Consumers want organic

World Animal Protection points to a recent YouGov poll, which showed that 87% of respondents want to buy free range milk from cows that grazed on pasture, which would require more transparency about where British milk comes from.

Alyx Elliott, UK head of campaigns at World Animal Protection said, “We believe that the British public will be shocked about the number of intensive indoor dairy farms in the UK, especially when these systems put cows at an increased health risk and prevent them from expressing their natural behavior.

“This century, countries such as Denmark have seen the majority of their cows moved to indoor intensive farms, without anyone noticing, and we do not want this to happen to us.”

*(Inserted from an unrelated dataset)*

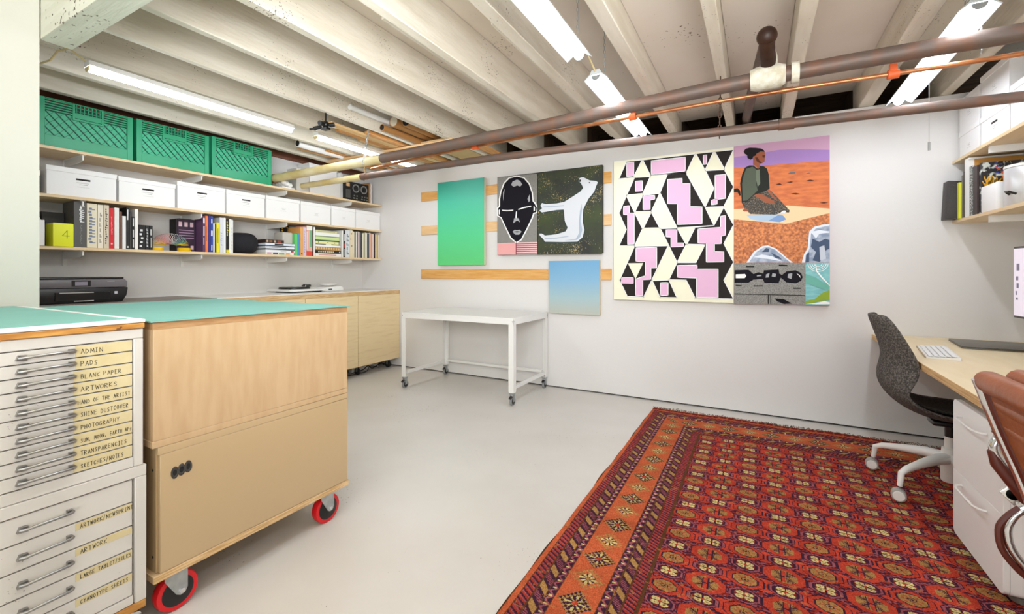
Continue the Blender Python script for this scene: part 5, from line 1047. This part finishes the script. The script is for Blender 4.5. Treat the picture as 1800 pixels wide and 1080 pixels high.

The report states that in 2001, 85% of cows in Denmark had access to outdoor grazing; by 2010 this was 35%.

Elliott noted that people are willing to pay more for free range milk – and they are already familiar with the ‘free-range’ concept.

 “This provides a fantastic opportunity for the dairy industry to create value in the milk we are producing. It means providing better labelling and replicating the great work pasture based dairy farmers are doing already,”​ Elliott said.

In discussions with supermarkets

World Animal Protection UK says that it is in discussions with nine supermarkets including Tesco, Aldi and Waitrose about providing free range milk labeling, and recently met with Defra farming Minister George Eustice to discuss the opportunities free-range milk presents to the dairy industry.

It says that one of its recent studies found that there is no reason why free-range milk could not be made widely available and a brand introduced with a minimum of 20,000 liters of milk supplying around 40 stores.

The NFU was invited to comment on the World Animal Protection UK report, but had not responded as of publication of this article.